* [STORED DATA]

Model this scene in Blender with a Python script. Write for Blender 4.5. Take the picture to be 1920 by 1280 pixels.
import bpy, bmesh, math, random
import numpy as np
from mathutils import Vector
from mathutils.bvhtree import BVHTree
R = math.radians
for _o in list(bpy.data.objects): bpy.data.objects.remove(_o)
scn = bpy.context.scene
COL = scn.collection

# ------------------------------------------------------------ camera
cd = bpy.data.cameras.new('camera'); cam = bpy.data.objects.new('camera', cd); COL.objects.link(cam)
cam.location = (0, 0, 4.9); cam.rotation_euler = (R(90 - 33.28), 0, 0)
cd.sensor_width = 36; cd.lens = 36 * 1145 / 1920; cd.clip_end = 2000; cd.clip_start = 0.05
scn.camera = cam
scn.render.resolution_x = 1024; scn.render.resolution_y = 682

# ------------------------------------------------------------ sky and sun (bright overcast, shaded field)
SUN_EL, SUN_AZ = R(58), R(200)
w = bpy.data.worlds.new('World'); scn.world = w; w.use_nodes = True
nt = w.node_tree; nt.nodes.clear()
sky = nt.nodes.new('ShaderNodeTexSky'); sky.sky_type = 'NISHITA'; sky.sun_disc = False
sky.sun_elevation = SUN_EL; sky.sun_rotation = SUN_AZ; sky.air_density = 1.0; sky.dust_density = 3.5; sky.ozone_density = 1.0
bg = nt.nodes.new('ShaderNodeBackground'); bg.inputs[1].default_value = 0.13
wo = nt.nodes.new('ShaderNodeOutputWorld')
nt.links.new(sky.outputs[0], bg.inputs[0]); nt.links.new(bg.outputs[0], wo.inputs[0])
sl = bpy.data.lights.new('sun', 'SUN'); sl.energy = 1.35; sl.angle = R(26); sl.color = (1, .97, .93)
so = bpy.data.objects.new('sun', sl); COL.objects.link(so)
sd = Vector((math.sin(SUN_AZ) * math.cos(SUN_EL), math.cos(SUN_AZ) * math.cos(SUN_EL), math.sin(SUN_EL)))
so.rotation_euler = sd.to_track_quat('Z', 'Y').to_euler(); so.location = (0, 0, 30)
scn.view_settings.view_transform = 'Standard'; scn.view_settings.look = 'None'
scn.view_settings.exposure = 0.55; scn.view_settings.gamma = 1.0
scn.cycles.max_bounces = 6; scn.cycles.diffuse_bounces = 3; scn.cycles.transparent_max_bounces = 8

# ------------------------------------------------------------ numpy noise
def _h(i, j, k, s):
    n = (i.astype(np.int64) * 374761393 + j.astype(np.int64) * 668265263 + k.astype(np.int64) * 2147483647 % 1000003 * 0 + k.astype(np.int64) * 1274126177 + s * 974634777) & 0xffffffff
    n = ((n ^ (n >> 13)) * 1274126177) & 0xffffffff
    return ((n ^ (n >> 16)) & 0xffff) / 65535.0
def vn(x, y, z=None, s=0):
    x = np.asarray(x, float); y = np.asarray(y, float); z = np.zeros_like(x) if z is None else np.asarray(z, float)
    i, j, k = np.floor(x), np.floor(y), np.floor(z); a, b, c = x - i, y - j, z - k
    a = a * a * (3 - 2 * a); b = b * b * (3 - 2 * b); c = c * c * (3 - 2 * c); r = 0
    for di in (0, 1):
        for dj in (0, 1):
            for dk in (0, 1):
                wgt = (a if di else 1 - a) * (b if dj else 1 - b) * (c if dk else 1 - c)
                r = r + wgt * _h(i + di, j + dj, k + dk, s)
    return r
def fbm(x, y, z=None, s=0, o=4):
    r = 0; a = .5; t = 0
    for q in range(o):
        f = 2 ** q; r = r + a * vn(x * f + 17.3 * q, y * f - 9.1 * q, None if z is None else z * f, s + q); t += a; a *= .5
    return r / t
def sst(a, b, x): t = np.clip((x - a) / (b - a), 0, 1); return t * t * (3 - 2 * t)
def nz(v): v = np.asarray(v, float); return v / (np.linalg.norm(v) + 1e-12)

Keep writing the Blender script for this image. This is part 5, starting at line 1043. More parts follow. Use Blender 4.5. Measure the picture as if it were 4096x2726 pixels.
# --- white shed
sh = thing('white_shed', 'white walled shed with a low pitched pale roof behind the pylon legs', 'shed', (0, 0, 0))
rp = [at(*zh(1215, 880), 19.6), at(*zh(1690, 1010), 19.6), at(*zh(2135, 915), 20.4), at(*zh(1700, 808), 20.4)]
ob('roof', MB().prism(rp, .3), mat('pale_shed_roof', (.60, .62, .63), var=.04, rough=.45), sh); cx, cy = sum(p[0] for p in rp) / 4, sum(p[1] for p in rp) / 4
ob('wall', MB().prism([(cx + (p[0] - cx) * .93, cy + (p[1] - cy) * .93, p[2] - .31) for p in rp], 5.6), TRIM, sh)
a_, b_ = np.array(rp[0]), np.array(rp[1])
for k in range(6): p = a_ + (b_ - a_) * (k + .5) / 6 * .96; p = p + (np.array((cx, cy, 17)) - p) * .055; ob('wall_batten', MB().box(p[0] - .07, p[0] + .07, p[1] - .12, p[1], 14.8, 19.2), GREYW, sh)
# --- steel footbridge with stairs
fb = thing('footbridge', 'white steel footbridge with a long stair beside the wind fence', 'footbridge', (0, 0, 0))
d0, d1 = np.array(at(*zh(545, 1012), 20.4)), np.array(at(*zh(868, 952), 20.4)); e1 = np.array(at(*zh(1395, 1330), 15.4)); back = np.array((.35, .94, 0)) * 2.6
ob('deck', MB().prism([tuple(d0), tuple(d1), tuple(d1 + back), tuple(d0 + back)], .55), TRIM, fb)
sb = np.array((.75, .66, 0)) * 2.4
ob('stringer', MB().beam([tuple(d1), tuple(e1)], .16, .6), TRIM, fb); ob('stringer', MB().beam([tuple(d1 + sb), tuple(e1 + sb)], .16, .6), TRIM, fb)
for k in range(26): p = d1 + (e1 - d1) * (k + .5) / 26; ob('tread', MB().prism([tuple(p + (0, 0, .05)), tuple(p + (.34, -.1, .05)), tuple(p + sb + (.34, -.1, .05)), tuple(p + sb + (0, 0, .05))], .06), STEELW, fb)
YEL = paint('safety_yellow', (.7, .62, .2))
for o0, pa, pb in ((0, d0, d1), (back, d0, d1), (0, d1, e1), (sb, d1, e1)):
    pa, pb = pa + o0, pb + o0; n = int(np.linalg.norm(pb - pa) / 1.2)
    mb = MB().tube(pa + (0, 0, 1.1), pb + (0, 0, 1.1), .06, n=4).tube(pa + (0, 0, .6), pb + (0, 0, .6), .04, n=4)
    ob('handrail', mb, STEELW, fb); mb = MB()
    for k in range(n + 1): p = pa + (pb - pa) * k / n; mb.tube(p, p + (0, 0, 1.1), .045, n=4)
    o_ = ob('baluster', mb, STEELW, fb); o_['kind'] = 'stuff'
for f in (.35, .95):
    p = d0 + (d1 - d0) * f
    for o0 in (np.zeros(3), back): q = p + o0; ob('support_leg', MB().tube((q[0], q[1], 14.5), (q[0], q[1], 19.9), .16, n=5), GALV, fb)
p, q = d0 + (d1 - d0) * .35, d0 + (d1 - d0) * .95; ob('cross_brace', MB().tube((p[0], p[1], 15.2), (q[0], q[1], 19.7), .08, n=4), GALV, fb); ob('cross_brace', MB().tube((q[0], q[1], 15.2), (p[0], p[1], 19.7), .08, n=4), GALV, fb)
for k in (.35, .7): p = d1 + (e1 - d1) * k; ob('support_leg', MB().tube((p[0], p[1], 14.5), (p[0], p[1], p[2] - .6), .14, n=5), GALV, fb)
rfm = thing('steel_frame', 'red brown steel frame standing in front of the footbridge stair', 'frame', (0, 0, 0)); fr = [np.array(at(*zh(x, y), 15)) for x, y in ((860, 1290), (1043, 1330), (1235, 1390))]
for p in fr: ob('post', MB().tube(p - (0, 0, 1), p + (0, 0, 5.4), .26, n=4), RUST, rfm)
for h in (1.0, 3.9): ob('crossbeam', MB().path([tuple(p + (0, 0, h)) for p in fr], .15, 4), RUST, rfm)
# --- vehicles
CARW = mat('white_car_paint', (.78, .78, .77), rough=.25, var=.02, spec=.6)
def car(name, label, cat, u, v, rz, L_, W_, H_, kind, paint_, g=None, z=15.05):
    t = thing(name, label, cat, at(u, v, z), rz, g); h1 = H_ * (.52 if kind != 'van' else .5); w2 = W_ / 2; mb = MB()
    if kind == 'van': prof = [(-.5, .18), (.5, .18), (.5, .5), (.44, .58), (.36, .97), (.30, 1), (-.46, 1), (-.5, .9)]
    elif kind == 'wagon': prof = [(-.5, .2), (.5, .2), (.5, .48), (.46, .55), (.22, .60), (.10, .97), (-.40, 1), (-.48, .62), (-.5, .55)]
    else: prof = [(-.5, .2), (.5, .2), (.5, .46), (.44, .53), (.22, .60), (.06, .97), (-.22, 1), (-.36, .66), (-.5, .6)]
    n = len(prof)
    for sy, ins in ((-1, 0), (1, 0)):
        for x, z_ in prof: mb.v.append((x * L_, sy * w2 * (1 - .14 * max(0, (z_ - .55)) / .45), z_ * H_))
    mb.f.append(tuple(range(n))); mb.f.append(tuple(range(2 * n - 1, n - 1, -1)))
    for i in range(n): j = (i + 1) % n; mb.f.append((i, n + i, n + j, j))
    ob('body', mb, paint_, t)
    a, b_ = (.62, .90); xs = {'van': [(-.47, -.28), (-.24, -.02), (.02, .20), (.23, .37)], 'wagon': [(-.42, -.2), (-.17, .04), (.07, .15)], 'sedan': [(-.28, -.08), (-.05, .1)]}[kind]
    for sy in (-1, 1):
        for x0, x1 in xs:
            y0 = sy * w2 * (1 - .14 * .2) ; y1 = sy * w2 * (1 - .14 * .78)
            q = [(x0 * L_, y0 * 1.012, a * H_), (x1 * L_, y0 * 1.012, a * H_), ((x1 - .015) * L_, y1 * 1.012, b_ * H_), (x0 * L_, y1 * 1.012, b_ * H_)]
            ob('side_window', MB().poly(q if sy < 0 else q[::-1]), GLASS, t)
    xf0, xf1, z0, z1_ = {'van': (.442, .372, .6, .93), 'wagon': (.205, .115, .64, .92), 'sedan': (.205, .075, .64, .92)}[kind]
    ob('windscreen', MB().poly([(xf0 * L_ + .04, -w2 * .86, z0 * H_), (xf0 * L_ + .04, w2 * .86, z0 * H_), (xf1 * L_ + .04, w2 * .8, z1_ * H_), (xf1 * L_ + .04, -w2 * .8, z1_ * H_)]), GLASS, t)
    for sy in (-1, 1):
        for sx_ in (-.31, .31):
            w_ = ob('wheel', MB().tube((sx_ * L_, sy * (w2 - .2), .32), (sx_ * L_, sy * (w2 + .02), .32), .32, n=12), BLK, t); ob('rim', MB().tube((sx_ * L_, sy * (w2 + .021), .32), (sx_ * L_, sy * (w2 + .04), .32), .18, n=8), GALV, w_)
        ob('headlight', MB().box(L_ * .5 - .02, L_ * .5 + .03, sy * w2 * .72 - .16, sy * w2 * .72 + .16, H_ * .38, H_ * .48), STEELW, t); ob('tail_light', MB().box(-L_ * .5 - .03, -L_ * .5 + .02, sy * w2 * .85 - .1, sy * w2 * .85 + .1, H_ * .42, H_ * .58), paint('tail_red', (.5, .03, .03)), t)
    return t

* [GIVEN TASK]
Please copy only the lines between the first line of the entries and the line with "scn.render.resolution_x = 1024;", keeping those two end lines as well, exactly as written.

* [WRITTEN SOLUTION]
Model this scene in Blender with a Python script. Write for Blender 4.5. Take the picture to be 1920 by 1280 pixels.
import bpy, bmesh, math, random
import numpy as np
from mathutils import Vector
from mathutils.bvhtree import BVHTree
R = math.radians
for _o in list(bpy.data.objects): bpy.data.objects.remove(_o)
scn = bpy.context.scene
COL = scn.collection

# ------------------------------------------------------------ camera
cd = bpy.data.cameras.new('camera'); cam = bpy.data.objects.new('camera', cd); COL.objects.link(cam)
cam.location = (0, 0, 4.9); cam.rotation_euler = (R(90 - 33.28), 0, 0)
cd.sensor_width = 36; cd.lens = 36 * 1145 / 1920; cd.clip_end = 2000; cd.clip_start = 0.05
scn.camera = cam
scn.render.resolution_x = 1024; scn.render.resolution_y = 682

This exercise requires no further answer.